For the casual tourist or college student, the Great Hall in Manhattan's Cooper Union might seem little more than an ornate auditorium, with its oil paintings, white columns and bright wooden stage.

But for Doris Kearns Goodwin, among others, the Great Hall is a landmark graced by history: Abraham Lincoln was here. He stood on that stage and spoke in early 1860, an address that established him as a national candidate, not just an Illinois lawyer and orator, and helped get him elected.

"You can't imagine what it's like for somebody who has tried to bring him to life to know he was actually here alive, and at such an important moment of his career," she says, looking toward the back of the room, where a portrait of Lincoln hangs.
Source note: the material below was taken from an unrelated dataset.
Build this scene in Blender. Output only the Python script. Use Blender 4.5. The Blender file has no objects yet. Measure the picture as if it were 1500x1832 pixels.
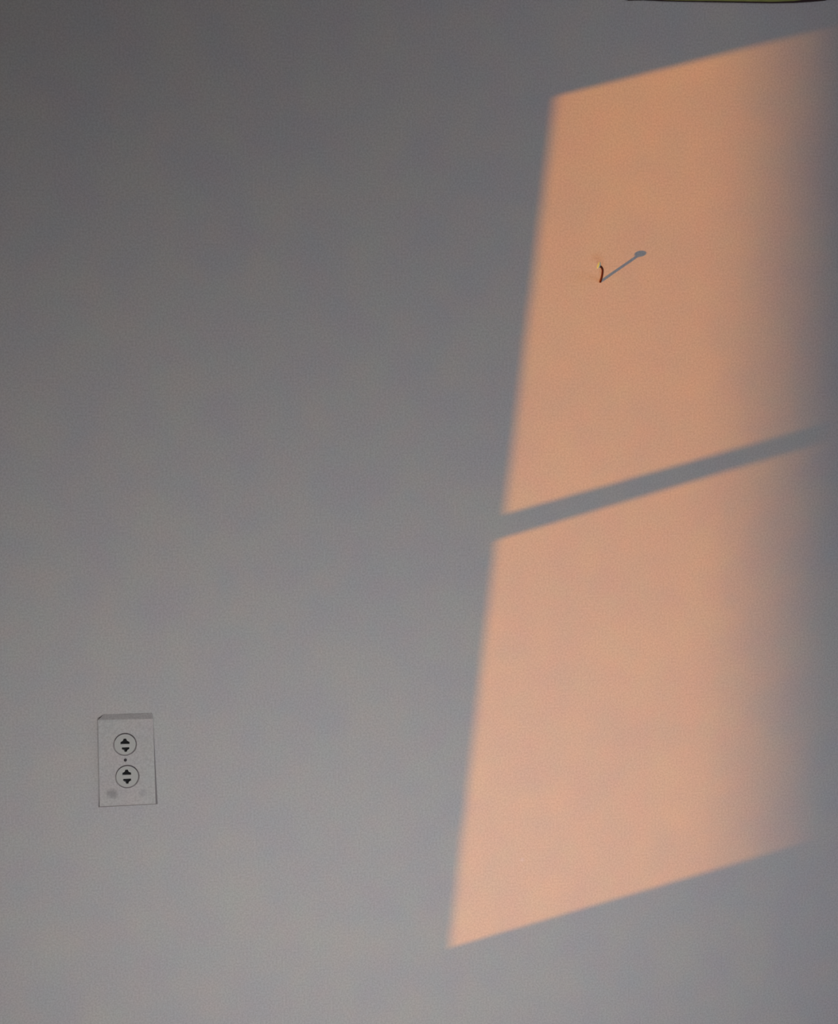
import bpy, bmesh, math
from mathutils import Vector, Matrix

scene = bpy.context.scene
COL = scene.collection

# ------------------------------------------------------------------ camera
# Photographed wall = plane y 0, x to the right, z up, the room lies at y < 0.
cam_data = bpy.data.cameras.new('camera')
cam_data.sensor_fit = 'AUTO'
cam_data.sensor_width = 36.0
cam_data.lens = 36.0 * 1950.0 / 1832.0
cam_data.clip_start = 0.02
cam = bpy.data.objects.new('camera', cam_data)
COL.objects.link(cam)
cam.location = (0.0, -1.385, 1.2)
YAW, PITCH = math.radians(8.0), math.radians(-5.0)
cam.rotation_euler = (math.radians(90) + PITCH, 0.0, -YAW)
scene.camera = cam

# ------------------------------------------------------------------ world, sun, fill lights, exposure
world = bpy.data.worlds.new('evening_sky')
scene.world = world
world.use_nodes = True
bg = world.node_tree.nodes['Background']
bg.inputs['Color'].default_value = (0.42, 0.60, 1.0, 1.0)
bg.inputs['Strength'].default_value = 0.08

sun_data = bpy.data.lights.new('low_orange_sun', 'SUN')
sun_data.energy = 5.1
sun_data.color = (1.0, 0.31, 0.0)
sun_data.angle = 0.0085
sun = bpy.data.objects.new('low_orange_sun', sun_data)
COL.objects.link(sun)
sun.location = (-3.0, -1.4, 0.2)
SUN_DIR = Vector((2.5, 1.0, 0.76)).normalized()          # glow coming up the slope, grazing the wall
sun.rotation_euler = SUN_DIR.to_track_quat('-Z', 'Y').to_euler()

# added fill behind the camera for the vertical gradient, set in a made-up window
low_fill_data = bpy.data.lights.new('added_low_fill', 'AREA')
low_fill_data.shape = 'RECTANGLE'
low_fill_data.size = 0.80
low_fill_data.size_y = 0.44
low_fill_data.energy = 3.15
low_fill_data.spread = math.radians(108)                       # beam narrowed to dim the corners
low_fill_data.color = (1.0, 0.945, 0.885)
low_fill = bpy.data.objects.new('added_low_fill', low_fill_data)
COL.objects.link(low_fill)
low_fill.location = (0.16, -1.475, 0.52)
low_fill.rotation_euler = (math.radians(90), 0, 0)            # shines towards +y

# added warm-white fill for the upper right, set in a made-up high window
high_fill_data = bpy.data.lights.new('added_high_fill', 'AREA')
high_fill_data.shape = 'RECTANGLE'
high_fill_data.size = 0.50
high_fill_data.size_y = 0.60
high_fill_data.energy = 2.1
high_fill_data.color = (0.98, 0.92, 0.90)
high_fill = bpy.data.objects.new('added_high_fill', high_fill_data)
COL.objects.link(high_fill)
high_fill.location = (1.015, -0.72, 1.75)
high_fill.rotation_euler = (0, math.radians(90), 0)            # shines towards -x

vs = scene.view_settings
scene.display_settings.display_device = 'sRGB'
vs.view_transform = 'Standard'
vs.look = 'None'
vs.exposure = 0.0
vs.gamma = 1.0
vs.use_curve_mapping = False

# ------------------------------------------------------------------ helpers
def tag(o, label=None, cat=None, kind=None, group=None):
    if label: o['label'] = label
    if cat: o['category'] = cat
    if kind: o['kind'] = kind
    if group: o['group'] = group
    return o

def link_mesh(name, verts, faces, mats, parent=None, face_mats=None, smooth=False):
    me = bpy.data.meshes.new(name)
    me.from_pydata([tuple(v) for v in verts], [], faces)
    for m in (mats if isinstance(mats, (list, tuple)) else [mats]):
        me.materials.append(m)
    if face_mats:
        for p, i in zip(me.polygons, face_mats):
            p.material_index = i
    bm = bmesh.new(); bm.from_mesh(me)
    bmesh.ops.recalc_face_normals(bm, faces=bm.faces)
    bm.to_mesh(me); bm.free()
    if smooth:
        for p in me.polygons: p.use_smooth = True
    o = bpy.data.objects.new(name, me)
    COL.objects.link(o)
    if parent: o.parent = parent
    return o

def box(verts, faces, x0, x1, y0, y1, z0, z1):
    k = len(verts)
    verts += [(x0,y0,z0),(x1,y0,z0),(x1,y1,z0),(x0,y1,z0),(x0,y0,z1),(x1,y0,z1),(x1,y1,z1),(x0,y1,z1)]
    faces += [(k,k+3,k+2,k+1),(k+4,k+5,k+6,k+7),(k,k+1,k+5,k+4),(k+1,k+2,k+6,k+5),(k+2,k+3,k+7,k+6),(k+3,k,k+4,k+7)]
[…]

For the past decade, the Pulitzer Prize-winning historian has dwelled with the spirit of Lincoln, the most scrutinized of all American presidents. It was a needed break for Goodwin from a time when she herself was scrutinized. She's now on a tour to promote her new book, Team of Rivals: The Political Genius of Abraham Lincoln.

Three years ago, well into the Lincoln book, Goodwin acknowledged a Weekly Standard report that her 1987 release, The Fitzgeralds and the Kennedys, contained sections of text taken without attribution from another author, Lynne McTaggart.

Goodwin, 62, has said the copying was accidental, the result of a longhand note-taking system that didn't distinguish between her own observations and passages from other texts. Both she and McTaggart said they had reached a settlement years earlier that included an undisclosed payment and revisions to Goodwin's book.

But the controversy grew. After discovering additional passages that closely paralleled the original sources, Goodwin ordered the book removed from stores and promised a new edition, which has yet to be written.

"I just got right back to [the Lincoln book], which was more important," says Goodwin, who has no plans to revise her work until after her tour, which comes to Miami on Tuesday....

Whatever damage she caused herself, it has not lowered expectations for her new book, which contains more than 100 pages of source notes. Simon & Schuster announced a first printing of 400,000 copies and Team of Rivals quickly entered the Top 10 on Amazon.com; it's No. 3 on The New York Times best-sellers list this week. Steven Spielberg has acquired film rights.

Many welcome her return. Book sellers have liked her all along, as an individual and as a historian; just two months after the scandal broke, she was received warmly at the industry's national convention, BookExpo America, where she was a featured speaker.

She also remains highly respected among her peers, with Arthur M. Schlesinger Jr., Sean Wilentz and Robert Dallek among those who defended her. Some top Lincoln scholars, including Harold Holzer, Michael Burlingame and Goodwin's friend, David Herbert Donald, have praised her new book.

"You don't want to keep a person with her talent in perennial handcuffs," says Holzer, author of 23 books on Lincoln and the Civil War. "To have someone with her dazzling writing ability turn to Lincoln is a great boon to the Lincoln field."